Perhaps then it is a surprise that it took another 20 years after that Warwickshire defeat by Essex for the final to be definitively and emphatically moved from the September home it has occupied for most of the 54 years it has, in various guises, survived. In 2007 and 2008 it was played in mid-August, in 2009 on 25 July, and since then it has been played between 15 and 21 September.
Bad weather was an issue surprisingly infrequently. Besides, in England no date is guaranteed to be entirely rain‑free. There was a semi-final between Middlesex and Somerset in August 1977 that was abandoned after three days of solid rain and rescheduled for the following Wednesday, the day before the final Ashes Test was to get under way at The Oval, allowing England’s Mike Brearley and Ian Botham to turn out. But it was rained off then as well, and again on the Thursday. That evening the captains agreed that if no play was possible on the Friday the tie would be decided on the toss of a coin. After a bit of rain in the morning, and with more expected in the afternoon, the sides squeezed in a quick 15-over match, won by Middlesex. “The whole thing typifies my life – it was a complete farce,” said Brian Close, the losing captain.

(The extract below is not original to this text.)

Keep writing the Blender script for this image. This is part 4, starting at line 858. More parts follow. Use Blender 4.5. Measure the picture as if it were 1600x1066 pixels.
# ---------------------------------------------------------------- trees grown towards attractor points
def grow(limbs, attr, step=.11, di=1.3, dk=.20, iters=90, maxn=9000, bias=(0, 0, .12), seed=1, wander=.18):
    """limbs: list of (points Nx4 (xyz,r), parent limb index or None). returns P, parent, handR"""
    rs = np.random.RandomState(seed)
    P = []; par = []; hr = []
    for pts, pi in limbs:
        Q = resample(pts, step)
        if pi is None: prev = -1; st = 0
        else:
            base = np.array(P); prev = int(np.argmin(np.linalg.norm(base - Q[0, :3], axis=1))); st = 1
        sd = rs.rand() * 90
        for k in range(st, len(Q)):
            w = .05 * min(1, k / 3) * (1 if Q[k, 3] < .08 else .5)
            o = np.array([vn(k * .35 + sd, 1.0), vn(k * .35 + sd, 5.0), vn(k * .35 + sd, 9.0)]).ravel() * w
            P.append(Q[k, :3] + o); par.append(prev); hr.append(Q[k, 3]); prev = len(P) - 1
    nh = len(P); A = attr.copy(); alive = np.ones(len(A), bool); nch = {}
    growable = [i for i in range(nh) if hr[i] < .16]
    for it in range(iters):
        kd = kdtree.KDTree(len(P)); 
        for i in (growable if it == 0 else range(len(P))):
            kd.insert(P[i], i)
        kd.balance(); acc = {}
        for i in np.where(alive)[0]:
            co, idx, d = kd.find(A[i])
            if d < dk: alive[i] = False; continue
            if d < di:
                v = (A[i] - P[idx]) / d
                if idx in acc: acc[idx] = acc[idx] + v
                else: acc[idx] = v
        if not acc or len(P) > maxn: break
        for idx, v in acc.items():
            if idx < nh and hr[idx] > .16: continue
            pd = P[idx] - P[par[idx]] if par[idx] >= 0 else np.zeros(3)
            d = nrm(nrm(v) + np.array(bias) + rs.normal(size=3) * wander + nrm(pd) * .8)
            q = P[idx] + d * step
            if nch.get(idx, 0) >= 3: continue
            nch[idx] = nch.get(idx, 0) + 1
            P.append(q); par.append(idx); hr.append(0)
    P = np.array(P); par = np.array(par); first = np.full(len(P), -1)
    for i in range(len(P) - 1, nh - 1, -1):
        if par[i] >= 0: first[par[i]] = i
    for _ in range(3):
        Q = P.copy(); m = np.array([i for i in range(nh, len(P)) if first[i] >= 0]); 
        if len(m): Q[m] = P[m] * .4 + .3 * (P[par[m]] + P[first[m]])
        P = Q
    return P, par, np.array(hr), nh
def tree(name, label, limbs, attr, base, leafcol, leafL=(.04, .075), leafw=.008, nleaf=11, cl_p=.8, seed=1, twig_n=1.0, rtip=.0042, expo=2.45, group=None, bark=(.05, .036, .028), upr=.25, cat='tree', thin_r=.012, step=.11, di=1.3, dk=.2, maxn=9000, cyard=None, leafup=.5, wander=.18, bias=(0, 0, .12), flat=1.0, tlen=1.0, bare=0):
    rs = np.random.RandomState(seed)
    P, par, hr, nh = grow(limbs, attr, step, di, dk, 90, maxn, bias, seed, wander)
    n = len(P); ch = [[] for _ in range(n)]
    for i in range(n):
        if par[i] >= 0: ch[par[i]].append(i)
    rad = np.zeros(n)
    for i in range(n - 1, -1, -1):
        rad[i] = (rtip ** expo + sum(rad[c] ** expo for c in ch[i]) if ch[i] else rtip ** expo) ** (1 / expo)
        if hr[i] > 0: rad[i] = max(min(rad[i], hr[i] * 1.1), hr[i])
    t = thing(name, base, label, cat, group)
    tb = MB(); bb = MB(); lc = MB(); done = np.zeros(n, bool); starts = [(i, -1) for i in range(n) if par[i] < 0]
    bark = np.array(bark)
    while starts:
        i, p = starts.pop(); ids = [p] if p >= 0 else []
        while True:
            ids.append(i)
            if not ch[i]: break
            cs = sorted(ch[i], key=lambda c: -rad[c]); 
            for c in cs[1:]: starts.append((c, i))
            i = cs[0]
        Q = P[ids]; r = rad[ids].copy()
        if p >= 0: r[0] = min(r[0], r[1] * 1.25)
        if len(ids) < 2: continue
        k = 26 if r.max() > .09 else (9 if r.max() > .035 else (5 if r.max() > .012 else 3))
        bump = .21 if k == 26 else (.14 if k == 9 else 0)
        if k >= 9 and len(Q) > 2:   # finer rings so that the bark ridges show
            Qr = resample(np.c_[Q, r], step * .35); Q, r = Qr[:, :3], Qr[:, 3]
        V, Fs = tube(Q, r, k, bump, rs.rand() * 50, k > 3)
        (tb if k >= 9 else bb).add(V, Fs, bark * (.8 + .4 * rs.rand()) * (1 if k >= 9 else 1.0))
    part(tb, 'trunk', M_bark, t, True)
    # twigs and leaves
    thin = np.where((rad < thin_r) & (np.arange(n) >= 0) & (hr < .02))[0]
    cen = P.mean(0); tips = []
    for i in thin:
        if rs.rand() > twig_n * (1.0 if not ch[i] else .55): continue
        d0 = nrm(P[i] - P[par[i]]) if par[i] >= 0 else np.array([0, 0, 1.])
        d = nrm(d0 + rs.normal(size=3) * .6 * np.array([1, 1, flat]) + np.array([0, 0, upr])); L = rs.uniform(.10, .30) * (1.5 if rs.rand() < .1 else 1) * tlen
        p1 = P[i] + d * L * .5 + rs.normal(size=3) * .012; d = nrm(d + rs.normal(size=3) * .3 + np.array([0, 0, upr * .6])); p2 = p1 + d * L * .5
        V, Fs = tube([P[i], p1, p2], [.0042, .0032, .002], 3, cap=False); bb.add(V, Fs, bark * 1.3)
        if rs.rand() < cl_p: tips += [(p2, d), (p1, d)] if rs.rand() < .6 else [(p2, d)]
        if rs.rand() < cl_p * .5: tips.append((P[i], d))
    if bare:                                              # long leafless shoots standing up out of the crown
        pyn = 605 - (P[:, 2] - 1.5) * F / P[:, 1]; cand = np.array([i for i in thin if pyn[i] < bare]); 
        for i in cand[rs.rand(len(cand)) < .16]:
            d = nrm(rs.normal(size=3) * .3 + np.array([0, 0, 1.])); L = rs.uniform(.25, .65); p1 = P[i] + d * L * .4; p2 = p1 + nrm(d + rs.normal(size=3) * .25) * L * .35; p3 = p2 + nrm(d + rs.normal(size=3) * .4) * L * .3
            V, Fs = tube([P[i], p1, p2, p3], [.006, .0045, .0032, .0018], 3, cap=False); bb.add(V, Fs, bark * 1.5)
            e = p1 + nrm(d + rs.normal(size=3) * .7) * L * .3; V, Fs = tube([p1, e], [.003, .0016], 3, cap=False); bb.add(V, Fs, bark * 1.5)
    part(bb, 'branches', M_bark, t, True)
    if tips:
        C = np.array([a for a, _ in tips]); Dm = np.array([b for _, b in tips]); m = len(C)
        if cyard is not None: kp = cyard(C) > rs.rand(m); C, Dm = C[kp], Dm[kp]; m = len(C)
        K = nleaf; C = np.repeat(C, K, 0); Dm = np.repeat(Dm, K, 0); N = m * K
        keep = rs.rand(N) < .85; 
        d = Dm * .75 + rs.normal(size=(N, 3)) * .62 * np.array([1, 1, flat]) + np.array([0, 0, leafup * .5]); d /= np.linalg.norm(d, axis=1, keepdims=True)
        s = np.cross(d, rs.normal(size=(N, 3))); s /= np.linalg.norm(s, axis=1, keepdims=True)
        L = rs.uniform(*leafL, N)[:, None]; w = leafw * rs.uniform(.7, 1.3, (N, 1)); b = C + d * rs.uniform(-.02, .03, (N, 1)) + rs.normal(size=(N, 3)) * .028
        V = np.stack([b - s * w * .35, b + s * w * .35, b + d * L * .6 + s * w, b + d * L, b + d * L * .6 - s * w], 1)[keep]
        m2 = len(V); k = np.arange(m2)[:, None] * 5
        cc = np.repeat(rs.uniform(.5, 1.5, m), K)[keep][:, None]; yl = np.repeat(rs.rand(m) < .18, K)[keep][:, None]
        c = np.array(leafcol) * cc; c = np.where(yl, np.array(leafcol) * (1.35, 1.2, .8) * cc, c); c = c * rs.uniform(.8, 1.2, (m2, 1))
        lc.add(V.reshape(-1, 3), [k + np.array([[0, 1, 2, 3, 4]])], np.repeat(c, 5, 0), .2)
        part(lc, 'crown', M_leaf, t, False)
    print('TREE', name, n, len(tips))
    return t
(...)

This was the start of a couple of seasons for Somerset to which the word dramatic could scarcely do justice. In 1978 they entered the Gillette Cup final as overwhelming favourites to beat Sussex, and having never won a major trophy in their entire history were expected to win two in a single weekend, leading the Sunday League by four points (the reward for a victory) with a game to play. On the Saturday Sussex won the toss, fielded first (inevitably) and after scoring 14 runs from Imran Khan’s opening over Somerset managed eight from the next six and lost in the end by five wickets. The following day they lost against Essex by two runs and were pipped at another post. “So much talent, such marvellous support, and nothing for us in the end,” complained Brian Rose, their new captain. “We feel we deserved at least one title.”
The following year they were infamously expelled from the Benson & Hedges Cup for declaring having scored one run after a single over, an attempt to protect their run rate. But the ensuing furore galvanised them. “It drew us together because everybody made the decision,” said Rose. “On the other hand if it had been made by just one person, then it might have split us.”
In particular, despite the criticism and controversy, the captain found a rich seam of form. “Following the incident Rose strung together a chain of fifties, and was even known to air some cover‑drives, a novel development,” wrote Scyld Berry, again in the Guardian. “In all competitions he has scored more than 2,000 runs. Moreover, his golf has been transformed.”
This time they did win the Gillette Cup and Sunday League in the space of 48 hours, beating Northamptonshire at Lord’s – Viv Richards scoring a brilliant 117, “pushing the ball off his legs as one would knock the ash off a cigarette,” according to Sir Len Hutton – and then outfoxing Nottinghamshire at Trent Bridge the following afternoon while Kent, who had been leading the table, lost unexpectedly (it was quite the season for teams whose trophy cabinets had previously been bare: the only other one, Essex, won the County Championship and the Benson & Hedges Cup).
This year’s remodelled domestic calendar has been widely welcomed and may well, as Andrew Strauss predicted when it was announced last March, “create a better narrative to the summer”. But it is worth remembering a time when a few days in early September could conjure up all the narratives any spectator could need.